===== Source excerpt =====
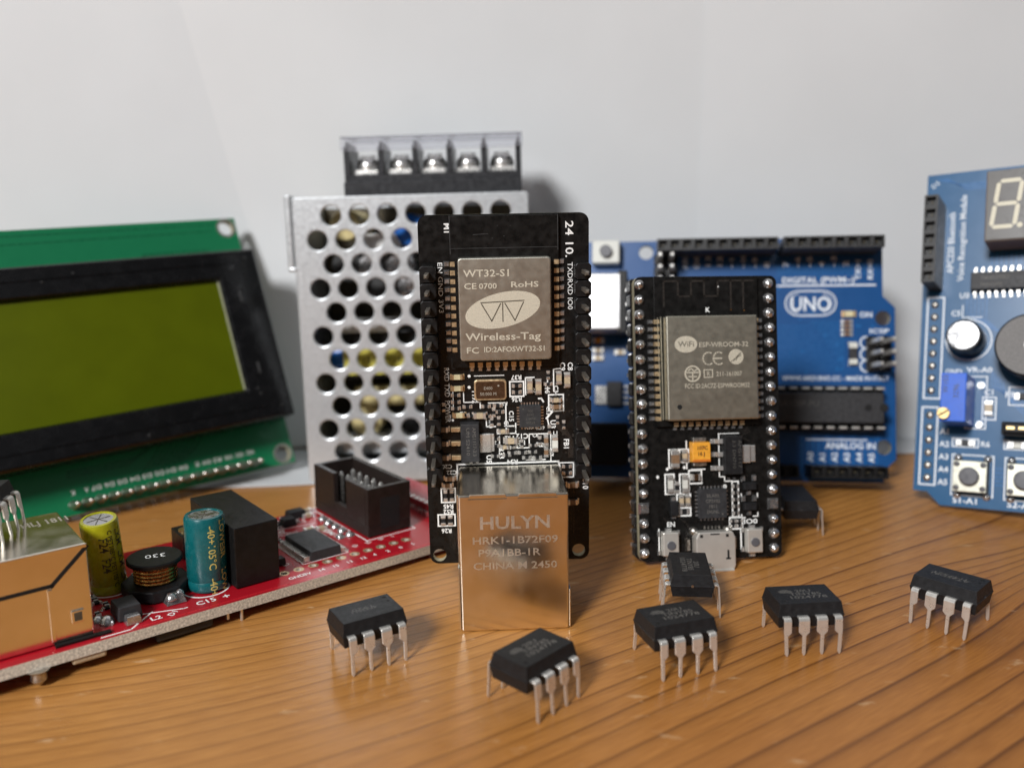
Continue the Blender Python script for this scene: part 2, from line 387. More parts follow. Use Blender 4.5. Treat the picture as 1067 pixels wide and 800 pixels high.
def capacitor(root, x, y, v=False, l=1.7, w=.85, h=.8, body='ceramic'): return two_end(root, 'chip_capacitor', x, y, l, w, h, body, v)
def smd_led(root, x, y, v=False, l=1.7, w=.85): return two_end(root, 'indicator_led', x, y, l, w, .6, 'led', v, end='gold', ef=.2)

def quad_chip(root, cx, cy, w, h, npin, lines, ink='chip_ink_faint', th=.85, rot=0, pl=.35):
    m = MB(); m.cbox(cx, cy, w, h, .05, th, .04); c = m.build('controller_chip', 'chip_grey', root, bevel=.06)
    p = MB()
    for k in range(npin):
        t = (k-(npin-1)/2)
        px = (w*.78)/(npin-1); py = (h*.78)/(npin-1)
        p.cbox(cx+t*px, cy+h/2+pl/2, px*.5, pl+.1, .0, .14); p.cbox(cx+t*px, cy-h/2-pl/2, px*.5, pl+.1, .0, .14)
        p.cbox(cx+w/2+pl/2, cy+t*py, pl+.1, py*.5, .0, .14); p.cbox(cx-w/2-pl/2, cy+t*py, pl+.1, py*.5, .0, .14)
    p.build('contact_pads', 'solder', c)
    if lines:
        t = MB(Matrix.Translation((cx, cy, 0)) @ Matrix.Rotation(radians(rot), 4, 'Z'))
        n = len(lines)
        for i, s_ in enumerate(lines): t.text(s_, 0, (n/2-i-.8)*h*.72/n, th, h*.45/n, align='CENTER', bold=.01)
        t.cyl(w*.33, -h*.36, th, th+.03, .14, 10)
        t.build('marking', ink, c)
    return c

def pin_header(root, name, xs_ys, body, up, dn, pin_r=.32, hood='plastic', square=1.27, pinmat='tin', label=None):
    """male header: one body, each pin its own mesh; up/dn = pin tip heights, body = (z0, z1)"""
    m = MB()
    for x, y in xs_ys:
        a = square-.06; c = .35
        m.prism([(x-a+c, y-a), (x+a-c, y-a), (x+a, y-a+c), (x+a, y+a-c), (x+a-c, y+a), (x-a+c, y+a), (x-a, y+a-c), (x-a, y-a+c)], *body)
    b = m.build(name, hood, root, bevel=.08, label=label)
    for x, y in xs_ys:
        p = MB()
        z0, z1 = min(up, dn), max(up, dn)
        p.box(x-pin_r, x+pin_r, y-pin_r, y+pin_r, z0+.4, z1-.4)
        p.box(x-pin_r, x+pin_r, y-pin_r, y+pin_r, z1-.4, z1, .16, .16)
        p.build('pin', pinmat, b)
    return b

def female_header(root, n, x0, y, h=8.5, pitch=2.54, horizontal=True, label=None, w=2.5, mat='plastic'):
    """socket strip: outer shell with n square wells"""
    m = MB(); L_ = n*pitch
    def bx(a0, a1, b0, b1, z0, z1):
        if horizontal: m.box(x0-pitch/2+a0, x0-pitch/2+a1, y+b0, y+b1, z0, z1)
        else: m.box(x0+b0, x0+b1, y-pitch/2+a0, y-pitch/2+a1, z0, z1)
    t = .38
    bx(0, L_, -w/2, w/2, .05, h-1.6)
    bx(0, L_, -w/2, -w/2+t, h-1.6, h); bx(0, L_, w/2-t, w/2, h-1.6, h)
    for k in range(n+1):
        a0 = max(0, k*pitch-.42); a1 = min(L_, k*pitch+.42)
        bx(a0, a1, -w/2+t, w/2-t, h-1.6, h)
    b = m.build('socket_header', mat, root, label=label)
    q = MB()
    for k in range(n):
        a = k*pitch+pitch/2; s_ = .30
        if horizontal: q.box(x0-pitch/2+a-s_, x0-pitch/2+a+s_, y-s_*.4, y+s_*.4, h-1.58, h-1.2)
        else: q.box(x0-s_*.4, x0+s_*.4, y-pitch/2+a-s_, y-pitch/2+a+s_, h-1.58, h-1.2)
    q.build('spring_contacts', 'brown_dark', b)
    return b

# ------------------------------------------------------------------ the setting
tb = MB(); tb.box(-420, 420, -260, 520, -24, 0)
table = tb.build('table_top', 'wood', None, bevel=2); tag(table, kind='structure')
wl = MB(); wl.box(-600, 600, 521, 530, -24, 600)
# the wall right behind the group: a standing board of wall paint, the papers hang in front of it
wl = MB(); wl.box(-420, 420, 227, 233, .1, 420)
wall = wl.build('wall', 'wallpaint', None); tag(wall, kind='structure')

def sheet(label, mat, pts_top, pts_bot, n=24, m=24, bulge=0., seed=0, curl=None):
    """paper sheet between two upright-ish edges: bilinear patch with slight waves; curl = (y_front, z) run out on the table"""
    (x0t, yt0, zt0), (x1t, yt1, zt1) = pts_top; (x0b, yb0, zb0), (x1b, yb1, zb1) = pts_bot
    b = MB(); rnd = random.Random(seed); a1, a2 = rnd.uniform(0, 6), rnd.uniform(0, 6)
    v = []
    for j in range(m+1):
        t = j/m
        for i in range(n+1):
            s_ = i/n
            x = (x0t*(1-s_)+x1t*s_)*(1-t)+(x0b*(1-s_)+x1b*s_)*t
            y = (yt0*(1-s_)+yt1*s_)*(1-t)+(yb0*(1-s_)+yb1*s_)*t
            z = (zt0*(1-s_)+zt1*s_)*(1-t)+(zb0*(1-s_)+zb1*s_)*t
            y -= bulge*sin(pi*s_)*(.6+.4*sin(a1+t*3)) + .12*sin(a2+s_*5+t*2)
            v.append((x, y, z))
    f = [(j*(n+1)+i, j*(n+1)+i+1, (j+1)*(n+1)+i+1, (j+1)*(n+1)+i) for j in range(m) for i in range(n)]
    b._new(v, f, True)
    o = b.build('paper_sheet', mat, None, fix=False)
    return tag(o, label, 'paper', 'white paper sheets behind the boards')
sheet('white paper sheet on the wall at the far left behind the green display board', 'paper_b', ((-330, 203, 330), (-120, 219.8, 330)), ((-330, 206, .6), (-30, 219.85, .6)), bulge=.1, seed=1)
sheet('wide white paper sheet hanging behind the metal power supply and centre boards', 'paper_a', ((-161, 219.4, 330), (62, 219.4, 330)), ((-59, 219.1, .6), (62, 219.1, .6)), bulge=.2, seed=2)
sheet('white paper sheet on the right, hanging behind the blue boards with its left edge showing', 'paper_c', ((50, 218.9, 330), (330, 206, 330)), ((46, 218.6, .6), (330, 209, .6)), bulge=.35, seed=3)
# paper run-out lying on the table along the wall foot
pb = MB()
pts = [(-150, 183), (-54, 188), (-12, 192), (60, 201), (97, 204.5), (160, 207), (300, 209)]
pp = []
v = [(x, y, .35) for x, y in pts] + [(x, 217.0, .35) for x, y in pts]
n_ = len(pts); pb._new(v, [(i, i+1, n_+i+1, n_+i) for i in range(n_-1)])
ps = pb.build('paper_sheet', 'paper_b', None, fix=False)
sd = ps.modifiers.new('thickness', 'SOLIDIFY'); sd.thickness = .03; sd.offset = 0
tag(ps, 'white paper strip lying flat on the table along the foot of the wall', 'paper')

# ------------------------------------------------------------------ eight-legged chips
def dip_chip(label, pos, yaw, lines, style=0, name='memory_chip', z=0., ink='chip_ink', flip=False, group='eight-legged chips standing on their legs'):
    R = Matrix.Rotation(radians(yaw), 3, 'Z')
    root = thing(name, label, 'chip', (pos[0], pos[1], z), R, group)
    zt, zp, zb = 7.0, 5.25, 3.55
    lx, ly = 4.62, 3.2
    b = MB()
    tl, tw = 4.34, 2.8
    bl, bw = 4.40, 2.9
    rings = [(bl, bw, zb), (lx, ly, zp-.07), (lx+.06, ly+.06, zp-.05), (lx+.06, ly+.06, zp+.05), (lx, ly, zp+.07), (tl, tw, zt)]
    v = []
    for a, c, h in rings: v += [(-a, -c, h), (a, -c, h), (a, c, h), (-a, c, h)]
    f = [(3, 2, 1, 0), tuple(range(20, 24))]
    for j in range(5):
        for k in range(4): p, q = j*4+k, j*4+(k+1) % 4; f.append((p, q, q+4, p+4))
    b._new(v, f)
    body = b.build('body', 'chip', root, bevel=.11)
    # pin-one dimple and notch
    q = MB(Matrix.Rotation(pi if flip else 0, 4, 'Z'))
    q.cyl(-3.5, -1.95, zt-.02, zt+.015, .30, 16)
    if style == 1: q.cyl(-3.55, -.6, zt-.02, zt+.015, .22, 12)
    q.build('index_mark', 'hole_dark', body)
    q = MB(Matrix.Rotation(pi if flip else 0, 4, 'Z'))
    n = len(lines)
    for i, s_ in enumerate(lines):
        q.text(s_, .35, zt*0+(.72 if n == 3 else .35)*1.35*((n-1)/2-i)-.4, zt, .82, align='CENTER', width=min(6.2, .74*len(s_)), bold=.004, thick=.012)
    if style == 0:   # small oval maker mark of stacked arcs
        for k, w in enumerate((.5, .85, .95, .8)): q.line(-2.2-w, 1.35-k*.26, -2.2+w, 1.35-k*.26, .13, zt, zt+.012)
    q.build('marking', ink, body)
    q = MB(); q.cyl(0, zp+.1, lx+.0, lx+.12, .22, 10, 'X'); q.build('mould_mark', 'alu_top' if style == 2 else 'chip_grey', body)
    for sy in (-1, 1):
        for k in range(4):
            x = -3.81+2.54*k
            a = -.28 if k == 0 else -.76; c = .28 if k == 3 else .76
            if k == 0: c = .76; a = -.30
            if k == 3: a = -.76; c = .30
            j1, j2, j3 = (random.uniform(-.10, .10) for _ in range(3))
            t = MB()
            y = [3.0, 3.62, 3.86, 3.95, 4.06, 4.12, 4.30, 4.34]
            zz = [zp, zp, zp-.10, zp-.32, 3.35, 2.85, .35, 0.]
            hw = [(a, c)]*5 + [(-.25, .25)] + [(-.24, .24), (-.08, .08)]
            secs = [(sy*(yy + (j1 if i > 5 else 0)), z_, x+h[0]+(j2 if i > 5 else 0), x+h[1]+(j2 if i > 5 else 0)) for i, (yy, z_, h) in enumerate(zip(y, zz, hw))]
            t.strip(secs, .26)
            t.build('pin', 'leg', root, bevel=.05, seg=1)
    return root

dip_chip('black eight-legged chip standing alone, left of the gold network jack', (-20.73, 112.08), 31.2, ['4N25U', '1920'], 1, ink='chip_ink_faint', flip=True)
dip_chip('front black chip turned diagonally, just below the gold jack, nearest to the viewer', (2.07, 100.57), 46.0, ['20U', 'TINY85', '1024778'])
dip_chip('lower of the two black chips in line below the small black board', (21.39, 109.03), 17.2, ['20U', 'TINY85', '1024778'])
dip_chip('black chip standing square to the viewer, between the chip pair and the rightmost chip', (40.29, 114.13), 4.2, ['20U', 'TINY85', '1024778'])
dip_chip('rightmost black chip, its lit long side facing left, on bare wood below the button board', (63.54, 118.68), -46.8, ['AT45DB1', '1M7521'], 1, flip=True)
dip_chip('black chip seen end on with a bright dot, touching the micro USB socket', (26.72, 125.41), -96.2, ['20U', 'TINY85', '1024778'], 2)
dip_chip('dark chip in shadow behind the right edge of the small black board, one leg showing', (52.9, 156.9), -92, [], 3)
dip_chip('black chip perched on top of the steel network jack at the left edge', (-73.9, 114.6), 99, [], 3, z=17.25)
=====
▶ **Description of the task**: Give again exactly the lines running from the beginning of the material above through the line that contains "def smd_led(root, x, y, v=False, l=1.7, w=.85): return", and leave out every picture.

▶ **Response below**:
Continue the Blender Python script for this scene: part 2, from line 387. More parts follow. Use Blender 4.5. Treat the picture as 1067 pixels wide and 800 pixels high.
def capacitor(root, x, y, v=False, l=1.7, w=.85, h=.8, body='ceramic'): return two_end(root, 'chip_capacitor', x, y, l, w, h, body, v)
def smd_led(root, x, y, v=False, l=1.7, w=.85): return two_end(root, 'indicator_led', x, y, l, w, .6, 'led', v, end='gold', ef=.2)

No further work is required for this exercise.